_What you have to do:_ Return all lines below containing the word "Blender".

[Begin Input for this task]

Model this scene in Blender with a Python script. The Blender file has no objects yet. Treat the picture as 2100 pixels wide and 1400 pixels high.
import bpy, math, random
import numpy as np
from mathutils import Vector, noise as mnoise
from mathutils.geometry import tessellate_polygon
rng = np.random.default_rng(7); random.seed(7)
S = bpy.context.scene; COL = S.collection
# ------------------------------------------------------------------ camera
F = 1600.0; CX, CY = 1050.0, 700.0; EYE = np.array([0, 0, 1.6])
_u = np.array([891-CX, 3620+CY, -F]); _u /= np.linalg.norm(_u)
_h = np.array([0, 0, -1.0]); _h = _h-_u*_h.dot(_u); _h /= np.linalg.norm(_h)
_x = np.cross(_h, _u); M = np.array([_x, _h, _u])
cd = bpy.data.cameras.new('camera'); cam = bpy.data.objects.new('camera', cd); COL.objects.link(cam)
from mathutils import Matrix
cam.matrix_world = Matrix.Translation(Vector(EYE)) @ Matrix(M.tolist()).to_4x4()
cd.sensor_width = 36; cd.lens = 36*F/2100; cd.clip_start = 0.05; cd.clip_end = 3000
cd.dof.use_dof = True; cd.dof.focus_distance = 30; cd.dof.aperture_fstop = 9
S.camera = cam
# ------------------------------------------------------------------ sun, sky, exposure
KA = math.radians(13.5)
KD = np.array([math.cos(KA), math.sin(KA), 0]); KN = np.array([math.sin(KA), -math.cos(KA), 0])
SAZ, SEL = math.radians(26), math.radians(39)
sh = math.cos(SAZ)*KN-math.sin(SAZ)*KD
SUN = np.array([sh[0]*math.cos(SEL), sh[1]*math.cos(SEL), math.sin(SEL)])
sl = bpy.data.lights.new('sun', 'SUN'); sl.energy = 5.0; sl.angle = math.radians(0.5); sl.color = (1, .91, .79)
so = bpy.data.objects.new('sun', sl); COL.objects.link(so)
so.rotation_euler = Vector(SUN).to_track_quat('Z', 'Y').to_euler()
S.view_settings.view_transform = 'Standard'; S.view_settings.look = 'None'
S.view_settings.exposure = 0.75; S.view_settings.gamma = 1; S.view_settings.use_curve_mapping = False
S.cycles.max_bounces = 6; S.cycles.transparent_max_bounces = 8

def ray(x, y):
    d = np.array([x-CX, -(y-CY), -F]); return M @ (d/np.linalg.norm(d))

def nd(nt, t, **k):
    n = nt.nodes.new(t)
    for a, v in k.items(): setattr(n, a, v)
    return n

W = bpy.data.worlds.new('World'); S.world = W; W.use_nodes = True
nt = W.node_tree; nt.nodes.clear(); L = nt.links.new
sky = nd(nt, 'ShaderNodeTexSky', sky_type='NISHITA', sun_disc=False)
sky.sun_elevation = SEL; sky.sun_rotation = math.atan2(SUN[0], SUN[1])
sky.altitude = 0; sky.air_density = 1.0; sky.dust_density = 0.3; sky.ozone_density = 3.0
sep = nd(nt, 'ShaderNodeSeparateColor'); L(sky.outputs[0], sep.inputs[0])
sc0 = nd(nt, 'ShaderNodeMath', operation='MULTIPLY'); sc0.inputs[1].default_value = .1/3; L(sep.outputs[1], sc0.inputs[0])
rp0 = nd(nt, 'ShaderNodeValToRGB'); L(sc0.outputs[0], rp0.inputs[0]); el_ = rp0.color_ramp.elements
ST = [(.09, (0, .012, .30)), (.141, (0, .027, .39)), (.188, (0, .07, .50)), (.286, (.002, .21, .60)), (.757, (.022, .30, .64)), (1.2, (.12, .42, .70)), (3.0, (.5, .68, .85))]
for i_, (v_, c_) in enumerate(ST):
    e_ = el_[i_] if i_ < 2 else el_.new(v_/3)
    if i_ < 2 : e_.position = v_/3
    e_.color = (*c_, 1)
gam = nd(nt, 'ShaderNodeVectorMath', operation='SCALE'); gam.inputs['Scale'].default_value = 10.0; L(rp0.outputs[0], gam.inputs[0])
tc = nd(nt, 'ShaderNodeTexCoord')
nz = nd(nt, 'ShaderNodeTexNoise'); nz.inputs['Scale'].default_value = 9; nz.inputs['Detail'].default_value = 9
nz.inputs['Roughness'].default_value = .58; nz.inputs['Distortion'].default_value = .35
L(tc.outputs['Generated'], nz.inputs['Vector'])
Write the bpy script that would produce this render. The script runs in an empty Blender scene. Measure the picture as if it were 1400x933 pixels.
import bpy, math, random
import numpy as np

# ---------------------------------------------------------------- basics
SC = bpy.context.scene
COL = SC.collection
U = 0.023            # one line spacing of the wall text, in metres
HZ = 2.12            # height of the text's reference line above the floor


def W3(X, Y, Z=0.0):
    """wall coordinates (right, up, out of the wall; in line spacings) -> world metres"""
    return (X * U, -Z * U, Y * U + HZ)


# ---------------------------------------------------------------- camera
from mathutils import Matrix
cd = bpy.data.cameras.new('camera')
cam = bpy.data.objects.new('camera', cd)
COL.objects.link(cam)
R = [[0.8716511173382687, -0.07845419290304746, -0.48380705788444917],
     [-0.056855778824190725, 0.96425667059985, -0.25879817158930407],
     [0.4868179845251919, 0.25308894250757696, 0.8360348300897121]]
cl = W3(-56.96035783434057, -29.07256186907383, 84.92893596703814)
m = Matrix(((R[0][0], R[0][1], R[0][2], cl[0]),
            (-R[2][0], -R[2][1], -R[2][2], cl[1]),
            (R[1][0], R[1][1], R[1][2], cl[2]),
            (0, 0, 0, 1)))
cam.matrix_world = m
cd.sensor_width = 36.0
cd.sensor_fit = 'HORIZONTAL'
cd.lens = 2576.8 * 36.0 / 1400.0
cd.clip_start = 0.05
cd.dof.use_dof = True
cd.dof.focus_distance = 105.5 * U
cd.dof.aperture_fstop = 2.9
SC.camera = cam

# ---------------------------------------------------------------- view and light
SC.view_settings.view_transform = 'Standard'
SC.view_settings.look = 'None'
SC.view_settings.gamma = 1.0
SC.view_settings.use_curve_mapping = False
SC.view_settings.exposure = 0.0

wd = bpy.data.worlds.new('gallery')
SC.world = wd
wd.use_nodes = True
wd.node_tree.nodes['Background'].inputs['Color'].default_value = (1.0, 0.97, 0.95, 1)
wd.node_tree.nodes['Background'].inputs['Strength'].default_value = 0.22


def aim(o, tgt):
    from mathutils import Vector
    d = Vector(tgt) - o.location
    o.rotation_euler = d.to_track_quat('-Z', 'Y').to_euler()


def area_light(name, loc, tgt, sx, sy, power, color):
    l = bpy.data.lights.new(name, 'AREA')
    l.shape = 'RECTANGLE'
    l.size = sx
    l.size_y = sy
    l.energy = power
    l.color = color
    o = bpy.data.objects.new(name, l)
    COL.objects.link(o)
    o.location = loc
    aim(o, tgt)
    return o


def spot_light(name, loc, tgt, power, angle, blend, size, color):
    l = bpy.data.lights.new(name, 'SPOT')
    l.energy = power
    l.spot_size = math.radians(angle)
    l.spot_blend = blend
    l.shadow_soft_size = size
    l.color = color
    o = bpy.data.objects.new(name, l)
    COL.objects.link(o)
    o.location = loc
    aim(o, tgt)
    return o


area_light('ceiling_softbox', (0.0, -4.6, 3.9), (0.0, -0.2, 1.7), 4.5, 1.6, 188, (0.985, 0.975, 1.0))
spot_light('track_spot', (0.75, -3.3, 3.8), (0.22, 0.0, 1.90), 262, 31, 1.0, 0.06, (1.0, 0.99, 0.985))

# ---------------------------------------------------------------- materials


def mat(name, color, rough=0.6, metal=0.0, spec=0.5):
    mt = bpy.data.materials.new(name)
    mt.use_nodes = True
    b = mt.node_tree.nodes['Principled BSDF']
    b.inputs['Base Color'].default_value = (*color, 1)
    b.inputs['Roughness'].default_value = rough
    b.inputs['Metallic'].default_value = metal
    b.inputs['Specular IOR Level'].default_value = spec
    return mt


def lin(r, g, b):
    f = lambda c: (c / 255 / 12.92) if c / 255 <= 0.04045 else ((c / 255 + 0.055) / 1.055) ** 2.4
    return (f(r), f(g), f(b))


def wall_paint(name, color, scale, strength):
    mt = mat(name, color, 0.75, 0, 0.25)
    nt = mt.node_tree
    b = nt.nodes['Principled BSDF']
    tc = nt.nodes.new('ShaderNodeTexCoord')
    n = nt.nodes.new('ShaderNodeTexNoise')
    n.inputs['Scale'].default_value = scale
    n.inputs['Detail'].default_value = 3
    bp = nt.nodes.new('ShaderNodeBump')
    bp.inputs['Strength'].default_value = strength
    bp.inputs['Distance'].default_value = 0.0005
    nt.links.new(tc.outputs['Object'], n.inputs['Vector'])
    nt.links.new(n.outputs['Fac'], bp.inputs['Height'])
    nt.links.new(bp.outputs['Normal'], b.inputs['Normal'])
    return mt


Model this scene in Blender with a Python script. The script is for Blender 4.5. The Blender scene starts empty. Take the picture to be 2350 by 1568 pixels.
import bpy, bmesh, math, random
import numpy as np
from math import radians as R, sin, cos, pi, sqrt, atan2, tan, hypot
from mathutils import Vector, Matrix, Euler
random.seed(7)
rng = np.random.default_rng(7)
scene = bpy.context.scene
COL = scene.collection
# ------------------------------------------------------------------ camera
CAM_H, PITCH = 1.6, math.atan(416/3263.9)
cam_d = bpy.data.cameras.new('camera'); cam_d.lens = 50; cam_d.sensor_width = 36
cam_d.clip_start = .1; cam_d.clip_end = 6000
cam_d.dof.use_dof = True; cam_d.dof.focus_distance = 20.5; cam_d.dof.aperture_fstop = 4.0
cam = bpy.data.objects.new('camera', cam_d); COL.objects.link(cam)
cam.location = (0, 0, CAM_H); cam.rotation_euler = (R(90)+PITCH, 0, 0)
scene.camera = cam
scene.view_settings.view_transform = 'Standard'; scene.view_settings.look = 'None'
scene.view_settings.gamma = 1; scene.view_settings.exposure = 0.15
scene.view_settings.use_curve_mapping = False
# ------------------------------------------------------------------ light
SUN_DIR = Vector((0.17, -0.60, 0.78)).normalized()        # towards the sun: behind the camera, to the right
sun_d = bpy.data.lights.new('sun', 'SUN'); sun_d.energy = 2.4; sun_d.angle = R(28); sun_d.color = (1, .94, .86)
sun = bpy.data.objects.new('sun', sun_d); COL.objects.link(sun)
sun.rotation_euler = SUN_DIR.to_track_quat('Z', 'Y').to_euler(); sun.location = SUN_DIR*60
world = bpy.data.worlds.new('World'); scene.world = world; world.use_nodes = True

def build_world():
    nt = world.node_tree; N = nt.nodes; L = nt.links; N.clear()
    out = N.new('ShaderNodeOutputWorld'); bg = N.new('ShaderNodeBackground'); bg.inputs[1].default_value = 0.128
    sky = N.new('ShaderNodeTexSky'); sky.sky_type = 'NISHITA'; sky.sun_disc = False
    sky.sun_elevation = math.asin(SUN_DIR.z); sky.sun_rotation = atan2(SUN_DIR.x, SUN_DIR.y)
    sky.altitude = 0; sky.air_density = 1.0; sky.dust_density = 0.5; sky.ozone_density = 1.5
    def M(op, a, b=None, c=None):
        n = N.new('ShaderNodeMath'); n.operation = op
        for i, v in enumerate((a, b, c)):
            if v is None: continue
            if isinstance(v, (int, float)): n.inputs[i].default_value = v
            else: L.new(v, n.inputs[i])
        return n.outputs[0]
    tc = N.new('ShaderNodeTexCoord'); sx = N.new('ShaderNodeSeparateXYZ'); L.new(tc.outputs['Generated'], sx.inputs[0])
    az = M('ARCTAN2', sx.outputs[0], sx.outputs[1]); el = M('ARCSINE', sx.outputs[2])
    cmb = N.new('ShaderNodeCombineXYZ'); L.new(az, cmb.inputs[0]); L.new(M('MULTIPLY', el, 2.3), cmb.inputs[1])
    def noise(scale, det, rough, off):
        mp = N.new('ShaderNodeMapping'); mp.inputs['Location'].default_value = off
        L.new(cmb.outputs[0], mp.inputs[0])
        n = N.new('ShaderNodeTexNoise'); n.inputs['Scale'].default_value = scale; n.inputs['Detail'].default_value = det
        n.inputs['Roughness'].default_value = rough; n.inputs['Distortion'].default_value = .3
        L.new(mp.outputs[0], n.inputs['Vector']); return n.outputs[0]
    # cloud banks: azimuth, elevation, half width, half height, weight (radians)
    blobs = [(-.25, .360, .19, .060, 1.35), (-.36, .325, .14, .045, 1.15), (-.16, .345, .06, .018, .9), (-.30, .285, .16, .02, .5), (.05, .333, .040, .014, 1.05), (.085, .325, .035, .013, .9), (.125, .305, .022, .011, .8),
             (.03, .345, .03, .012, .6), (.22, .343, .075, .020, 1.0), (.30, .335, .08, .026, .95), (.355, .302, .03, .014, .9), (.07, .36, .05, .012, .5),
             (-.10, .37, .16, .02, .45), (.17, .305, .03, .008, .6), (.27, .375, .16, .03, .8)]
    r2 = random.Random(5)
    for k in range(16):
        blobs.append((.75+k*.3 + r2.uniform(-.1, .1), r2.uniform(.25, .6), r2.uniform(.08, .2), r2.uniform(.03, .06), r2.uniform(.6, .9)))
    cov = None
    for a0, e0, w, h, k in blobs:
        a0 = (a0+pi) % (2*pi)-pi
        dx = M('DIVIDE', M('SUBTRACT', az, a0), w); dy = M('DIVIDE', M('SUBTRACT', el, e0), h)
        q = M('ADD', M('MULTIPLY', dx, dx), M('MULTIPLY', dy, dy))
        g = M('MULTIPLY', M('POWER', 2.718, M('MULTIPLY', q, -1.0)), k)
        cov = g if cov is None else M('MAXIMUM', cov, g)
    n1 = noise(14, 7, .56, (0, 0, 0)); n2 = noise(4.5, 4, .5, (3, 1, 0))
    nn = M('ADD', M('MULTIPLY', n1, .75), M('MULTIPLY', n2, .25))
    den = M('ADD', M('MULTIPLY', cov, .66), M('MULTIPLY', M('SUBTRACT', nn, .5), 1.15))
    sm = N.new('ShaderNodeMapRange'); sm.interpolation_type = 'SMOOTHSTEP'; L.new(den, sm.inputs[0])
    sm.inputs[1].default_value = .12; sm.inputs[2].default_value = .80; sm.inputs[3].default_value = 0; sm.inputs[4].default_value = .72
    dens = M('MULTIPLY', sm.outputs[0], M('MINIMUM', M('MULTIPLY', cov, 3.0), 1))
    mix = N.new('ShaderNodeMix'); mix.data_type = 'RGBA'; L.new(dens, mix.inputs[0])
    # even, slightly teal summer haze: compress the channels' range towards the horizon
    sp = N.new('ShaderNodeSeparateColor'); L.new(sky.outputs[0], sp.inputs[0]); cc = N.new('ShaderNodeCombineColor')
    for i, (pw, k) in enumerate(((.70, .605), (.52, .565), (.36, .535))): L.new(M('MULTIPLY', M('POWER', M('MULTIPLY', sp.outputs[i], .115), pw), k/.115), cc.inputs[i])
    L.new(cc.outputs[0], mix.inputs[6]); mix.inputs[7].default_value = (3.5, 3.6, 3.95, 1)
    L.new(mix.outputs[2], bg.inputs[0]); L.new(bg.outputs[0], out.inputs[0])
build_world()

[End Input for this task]

_Solved exercise:_
Model this scene in Blender with a Python script. The Blender file has no objects yet. Treat the picture as 2100 pixels wide and 1400 pixels high.
Write the bpy script that would produce this render. The script runs in an empty Blender scene. Measure the picture as if it were 1400x933 pixels.
Model this scene in Blender with a Python script. The script is for Blender 4.5. The Blender scene starts empty. Take the picture to be 2350 by 1568 pixels.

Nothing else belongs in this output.